An ice maker that stopped usually isn't getting water or isn't cold enough — a frozen fill tube, a clogged or overdue water filter, a kinked supply line, or a freezer running too warm.
An ice maker needs two things: water in, and a freezer cold enough to freeze it on schedule. Most failures are a water-supply problem (filter, fill tube, supply line) or a temperature problem (freezer too warm). Both are usually owner-fixable.
Check these in order. The first accounts for most cases.
The small tube that delivers water to the ice mold freezes shut, so no water reaches the tray. Common after a temperature swing or a slow leak.
A water filter past its service life restricts flow enough to starve the ice maker. Many fridges should have the filter changed every ~6 months.
A pinched water line behind the fridge, or a partially closed saddle/shutoff valve, cuts the water the ice maker needs.

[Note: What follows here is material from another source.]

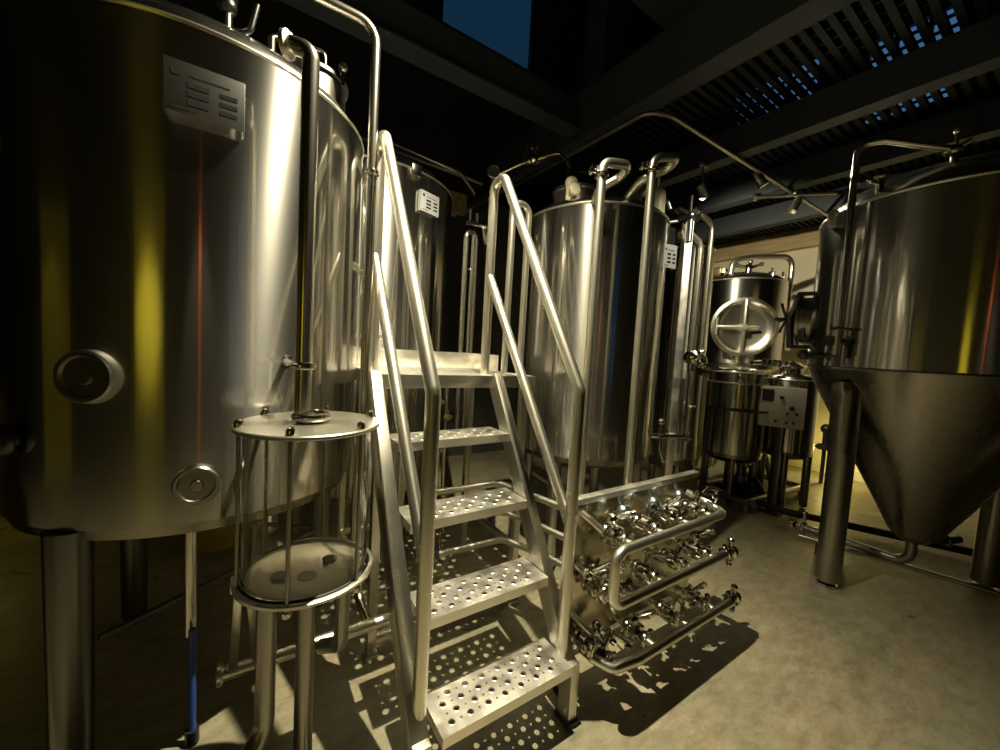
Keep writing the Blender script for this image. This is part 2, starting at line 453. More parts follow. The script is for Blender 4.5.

A freezer above ~10°F (-12°C) won't cycle ice properly; the wire shutoff arm may be flipped up; or the water inlet valve has failed.
Follow these in order. Stop as soon as the problem clears.
Make sure the wire arm is down (or the on/off switch is on). If it's up, the ice maker is simply paused.
If the filter is overdue, replace it. A clogged filter is a very common, easy-to-miss cause of low or no ice.
Unplug or move food, and use a hair dryer on low or a cup of warm water to thaw the fill tube behind/above the ice maker. Clear any ice plug.
Pull the fridge out, straighten any kink in the water line, and confirm the shutoff valve is fully open.
Set the freezer to about 0°F (-18°C). If it's running warm, fix the cooling problem first — a warm freezer won't make ice on schedule.